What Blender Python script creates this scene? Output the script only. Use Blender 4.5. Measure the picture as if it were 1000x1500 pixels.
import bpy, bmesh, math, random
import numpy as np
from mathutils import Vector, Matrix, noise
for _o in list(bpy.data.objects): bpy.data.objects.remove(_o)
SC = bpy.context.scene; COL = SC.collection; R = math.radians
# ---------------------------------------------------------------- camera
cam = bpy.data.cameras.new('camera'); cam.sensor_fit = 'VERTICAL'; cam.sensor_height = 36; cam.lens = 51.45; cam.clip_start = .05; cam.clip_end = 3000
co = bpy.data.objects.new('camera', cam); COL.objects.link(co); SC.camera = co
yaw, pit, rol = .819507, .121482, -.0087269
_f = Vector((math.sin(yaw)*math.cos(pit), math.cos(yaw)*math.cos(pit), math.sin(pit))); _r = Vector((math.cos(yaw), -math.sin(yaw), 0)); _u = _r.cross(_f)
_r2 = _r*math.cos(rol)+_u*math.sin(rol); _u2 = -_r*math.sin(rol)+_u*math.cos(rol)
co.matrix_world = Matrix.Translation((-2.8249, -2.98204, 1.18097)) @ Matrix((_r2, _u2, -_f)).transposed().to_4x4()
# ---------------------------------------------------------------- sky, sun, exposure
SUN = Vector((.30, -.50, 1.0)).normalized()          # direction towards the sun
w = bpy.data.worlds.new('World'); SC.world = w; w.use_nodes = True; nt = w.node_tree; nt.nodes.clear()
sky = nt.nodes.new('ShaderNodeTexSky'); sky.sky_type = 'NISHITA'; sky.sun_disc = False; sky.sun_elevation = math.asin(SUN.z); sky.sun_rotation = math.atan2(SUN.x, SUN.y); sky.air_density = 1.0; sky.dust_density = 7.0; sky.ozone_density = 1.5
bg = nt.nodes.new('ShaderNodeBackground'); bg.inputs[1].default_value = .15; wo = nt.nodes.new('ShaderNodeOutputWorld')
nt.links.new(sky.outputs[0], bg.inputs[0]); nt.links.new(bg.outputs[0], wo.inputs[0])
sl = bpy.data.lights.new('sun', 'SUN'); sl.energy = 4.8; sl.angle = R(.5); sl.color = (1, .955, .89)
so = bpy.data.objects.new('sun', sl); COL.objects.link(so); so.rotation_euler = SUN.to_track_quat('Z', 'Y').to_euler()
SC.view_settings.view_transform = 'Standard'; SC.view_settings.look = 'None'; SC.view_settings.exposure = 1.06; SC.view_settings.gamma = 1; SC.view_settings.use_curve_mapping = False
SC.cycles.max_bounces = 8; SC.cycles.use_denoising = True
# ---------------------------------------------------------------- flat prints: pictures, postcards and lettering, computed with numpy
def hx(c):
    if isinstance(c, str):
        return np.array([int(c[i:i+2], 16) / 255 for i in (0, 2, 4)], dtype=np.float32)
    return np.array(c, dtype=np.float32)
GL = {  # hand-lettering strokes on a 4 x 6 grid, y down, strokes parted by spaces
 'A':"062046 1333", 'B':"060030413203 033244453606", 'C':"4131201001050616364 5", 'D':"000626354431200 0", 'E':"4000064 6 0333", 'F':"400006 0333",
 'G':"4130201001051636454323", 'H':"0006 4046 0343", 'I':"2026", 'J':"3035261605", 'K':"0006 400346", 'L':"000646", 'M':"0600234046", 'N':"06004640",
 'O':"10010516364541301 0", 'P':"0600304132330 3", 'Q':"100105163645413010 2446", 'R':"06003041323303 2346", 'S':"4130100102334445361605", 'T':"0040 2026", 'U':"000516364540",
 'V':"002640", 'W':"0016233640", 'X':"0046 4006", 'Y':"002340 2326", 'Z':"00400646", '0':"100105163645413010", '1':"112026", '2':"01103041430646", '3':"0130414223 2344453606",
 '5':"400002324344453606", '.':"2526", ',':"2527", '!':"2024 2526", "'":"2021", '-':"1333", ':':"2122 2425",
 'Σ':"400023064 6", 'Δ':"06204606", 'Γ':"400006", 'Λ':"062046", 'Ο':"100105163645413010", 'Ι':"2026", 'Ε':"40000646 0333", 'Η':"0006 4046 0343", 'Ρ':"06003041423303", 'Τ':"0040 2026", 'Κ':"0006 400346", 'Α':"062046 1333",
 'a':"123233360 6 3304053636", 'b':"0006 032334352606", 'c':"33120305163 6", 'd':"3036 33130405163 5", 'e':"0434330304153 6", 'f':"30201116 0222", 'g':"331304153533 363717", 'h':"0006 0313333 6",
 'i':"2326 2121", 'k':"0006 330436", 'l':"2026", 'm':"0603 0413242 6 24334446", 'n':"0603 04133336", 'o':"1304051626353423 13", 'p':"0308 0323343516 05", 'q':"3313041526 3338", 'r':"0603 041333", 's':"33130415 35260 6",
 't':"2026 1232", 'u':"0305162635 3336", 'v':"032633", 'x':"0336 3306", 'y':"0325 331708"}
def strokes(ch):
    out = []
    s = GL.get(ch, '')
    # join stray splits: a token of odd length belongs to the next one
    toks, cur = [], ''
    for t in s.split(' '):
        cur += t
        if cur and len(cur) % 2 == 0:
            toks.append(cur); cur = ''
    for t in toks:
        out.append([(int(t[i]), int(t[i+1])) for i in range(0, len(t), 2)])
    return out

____

● **SET PROBLEM**
Extract the complete listing verbatim.

● **ANSWER TO THE PROBLEM**
What Blender Python script creates this scene? Output the script only. Use Blender 4.5. Measure the picture as if it were 1000x1500 pixels.
import bpy, bmesh, math, random
import numpy as np
from mathutils import Vector, Matrix, noise
for _o in list(bpy.data.objects): bpy.data.objects.remove(_o)
SC = bpy.context.scene; COL = SC.collection; R = math.radians
# ---------------------------------------------------------------- camera
cam = bpy.data.cameras.new('camera'); cam.sensor_fit = 'VERTICAL'; cam.sensor_height = 36; cam.lens = 51.45; cam.clip_start = .05; cam.clip_end = 3000
co = bpy.data.objects.new('camera', cam); COL.objects.link(co); SC.camera = co
yaw, pit, rol = .819507, .121482, -.0087269
_f = Vector((math.sin(yaw)*math.cos(pit), math.cos(yaw)*math.cos(pit), math.sin(pit))); _r = Vector((math.cos(yaw), -math.sin(yaw), 0)); _u = _r.cross(_f)
_r2 = _r*math.cos(rol)+_u*math.sin(rol); _u2 = -_r*math.sin(rol)+_u*math.cos(rol)
co.matrix_world = Matrix.Translation((-2.8249, -2.98204, 1.18097)) @ Matrix((_r2, _u2, -_f)).transposed().to_4x4()
# ---------------------------------------------------------------- sky, sun, exposure
SUN = Vector((.30, -.50, 1.0)).normalized()          # direction towards the sun
w = bpy.data.worlds.new('World'); SC.world = w; w.use_nodes = True; nt = w.node_tree; nt.nodes.clear()
sky = nt.nodes.new('ShaderNodeTexSky'); sky.sky_type = 'NISHITA'; sky.sun_disc = False; sky.sun_elevation = math.asin(SUN.z); sky.sun_rotation = math.atan2(SUN.x, SUN.y); sky.air_density = 1.0; sky.dust_density = 7.0; sky.ozone_density = 1.5
bg = nt.nodes.new('ShaderNodeBackground'); bg.inputs[1].default_value = .15; wo = nt.nodes.new('ShaderNodeOutputWorld')
nt.links.new(sky.outputs[0], bg.inputs[0]); nt.links.new(bg.outputs[0], wo.inputs[0])
sl = bpy.data.lights.new('sun', 'SUN'); sl.energy = 4.8; sl.angle = R(.5); sl.color = (1, .955, .89)
so = bpy.data.objects.new('sun', sl); COL.objects.link(so); so.rotation_euler = SUN.to_track_quat('Z', 'Y').to_euler()
SC.view_settings.view_transform = 'Standard'; SC.view_settings.look = 'None'; SC.view_settings.exposure = 1.06; SC.view_settings.gamma = 1; SC.view_settings.use_curve_mapping = False
SC.cycles.max_bounces = 8; SC.cycles.use_denoising = True
# ---------------------------------------------------------------- flat prints: pictures, postcards and lettering, computed with numpy
def hx(c):
    if isinstance(c, str):
        return np.array([int(c[i:i+2], 16) / 255 for i in (0, 2, 4)], dtype=np.float32)
    return np.array(c, dtype=np.float32)
GL = {  # hand-lettering strokes on a 4 x 6 grid, y down, strokes parted by spaces
 'A':"062046 1333", 'B':"060030413203 033244453606", 'C':"4131201001050616364 5", 'D':"000626354431200 0", 'E':"4000064 6 0333", 'F':"400006 0333",
 'G':"4130201001051636454323", 'H':"0006 4046 0343", 'I':"2026", 'J':"3035261605", 'K':"0006 400346", 'L':"000646", 'M':"0600234046", 'N':"06004640",
 'O':"10010516364541301 0", 'P':"0600304132330 3", 'Q':"100105163645413010 2446", 'R':"06003041323303 2346", 'S':"4130100102334445361605", 'T':"0040 2026", 'U':"000516364540",
 'V':"002640", 'W':"0016233640", 'X':"0046 4006", 'Y':"002340 2326", 'Z':"00400646", '0':"100105163645413010", '1':"112026", '2':"01103041430646", '3':"0130414223 2344453606",
 '5':"400002324344453606", '.':"2526", ',':"2527", '!':"2024 2526", "'":"2021", '-':"1333", ':':"2122 2425",
 'Σ':"400023064 6", 'Δ':"06204606", 'Γ':"400006", 'Λ':"062046", 'Ο':"100105163645413010", 'Ι':"2026", 'Ε':"40000646 0333", 'Η':"0006 4046 0343", 'Ρ':"06003041423303", 'Τ':"0040 2026", 'Κ':"0006 400346", 'Α':"062046 1333",
 'a':"123233360 6 3304053636", 'b':"0006 032334352606", 'c':"33120305163 6", 'd':"3036 33130405163 5", 'e':"0434330304153 6", 'f':"30201116 0222", 'g':"331304153533 363717", 'h':"0006 0313333 6",
 'i':"2326 2121", 'k':"0006 330436", 'l':"2026", 'm':"0603 0413242 6 24334446", 'n':"0603 04133336", 'o':"1304051626353423 13", 'p':"0308 0323343516 05", 'q':"3313041526 3338", 'r':"0603 041333", 's':"33130415 35260 6",
 't':"2026 1232", 'u':"0305162635 3336", 'v':"032633", 'x':"0336 3306", 'y':"0325 331708"}
def strokes(ch):
    out = []
    s = GL.get(ch, '')
    # join stray splits: a token of odd length belongs to the next one
    toks, cur = [], ''
    for t in s.split(' '):
        cur += t
        if cur and len(cur) % 2 == 0:
            toks.append(cur); cur = ''
    for t in toks:
        out.append([(int(t[i]), int(t[i+1])) for i in range(0, len(t), 2)])
    return out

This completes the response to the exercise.